Andres Loeh wrote:
Thanks for the pointer -- I had seen some other thread, but not this one. The dependencies still seem to be "broken" in Gentoo, but apparently SuSE also patches, so it's really broken somewhere else.
Hmmm, I've just had a look at the Gentoo package list and the Mesa version seems to be 3.5, which is almost 3 years old. Is this really what is used on current Gentoo systems? There have been tons of bug fixes and feature additions since then in the Mesa libs.
So, if I understand the situation correctly: reversing the library order in package.conf may work for ghci, and might not do any further harm under Linux at all, but generally is not a good solution because it breaks compilation on some other platforms. Therefore it would be better to integrate the dependencies between the libararies properly into the .so files.

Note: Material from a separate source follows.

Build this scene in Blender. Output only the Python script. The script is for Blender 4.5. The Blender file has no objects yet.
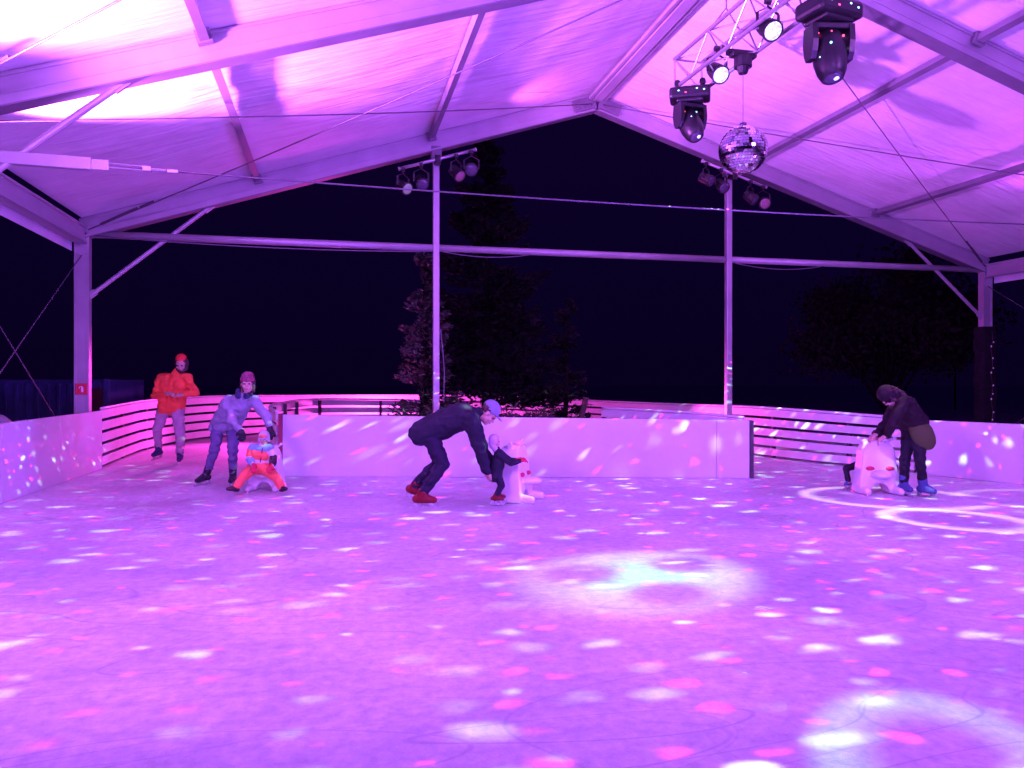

Exactly. The GNU ld pages are quite clear about the order of archives, see the description of the -l option: http://sources.redhat.com/binutils/docs-2.15/ld/Options.html "The linker will search an archive only once, at the location where it is specified on the command line. If the archive defines a symbol which was undefined in some object which appeared before the archive on the command line, the linker will include the appropriate file(s) from the archive. However, an undefined symbol in an object appearing later on the command line will not cause the linker to search the archive again. See the -( option for a way to force the linker to search archives multiple times." After reading this, it is a miracle for me why the order doesn't seem to matter on my SuSE Linux... %-] Cheers, S.